I suppose that what you're looking for is instructions that are rarely executed (your profiler will tell you which they are), but are located in the close vicinity of instructions that are executed a lot (and hence will need to be in cache a lot, and will pull in the cache line around them). If you can cluster the commonly-executed code together, you'll get more out of your instruction cache.
Practically speaking though, this is not a very fruitful line of optimization. It's unlikely you'll make much difference. If nothing else, your commonly-executed code is probably quite small and adjacent already, it'll be some small number of tight loops somewhere (your profiler will tell you where). And cache lines at the lowest levels are typically small (of the order of 32 or 64 bytes), so you'd need some very fine re-arrangement of code. C++ puts a lot between you and the object code, that obstructs careful placement of instructions in memory.

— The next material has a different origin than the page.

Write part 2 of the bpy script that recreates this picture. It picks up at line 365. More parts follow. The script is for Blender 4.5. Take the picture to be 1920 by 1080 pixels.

Tools like perf can give you information on cache misses - most of those won't be for executable code, but on most systems it really doesn't matter which cache misses you're avoiding: if you can avoid some then you'll speed your code up. Perhaps not by a lot, unless it's a lot of misses, but some.
Anyway, what context did you hear this? The most common one I've heard it come up in, is the idea that function inlining is sometimes counter-productive, because sometimes the overhead of the code bloat is greater than the function call overhead avoided. I'm not sure, but profile-guided optimization might help with that, if your compiler supports it. A fairly plausible profile-guided optimization is to preferentially inline at call sites that are executed a larger number of times, leaving colder code smaller, with less overhead to load and fix up in the first place, and (hopefully) less disruptive to the instruction cache when it is pulled in. Somebody with far more knowledge of compilers than me, will have thought hard about whether that's a good profile-guided optimization, and therefore decided whether or not to implement it.
Unless you're going to hand-tune to the assembly level, to include locking specific lines of code in cache, you're not going to see a significant execution difference between one large function and multiple small functions. In both cases, you still have the same amount of work to perform and that's going to be your bottleneck.
Breaking things up into multiple smaller functions will, however, be easier to maintain and easier to read -- especially 6 months later when you've forgotten what you did in the first place.
Function size is unlikely to be a bottleneck in your application. What you do in the function is much more important that it's physical size. There are some things your compiler can do with small function that it cannot do with large functions (namely inlining), but usually this isn't a huge difference anyway.
You can profile the code to see where the real bottleneck is. I suspect calling a large function is not the problem.
You should, however, break up the function into smaller function for code readability reasons.
It's not really about function size, but about what you do in it. Depending on what you do, there is possibly some way to optimize it.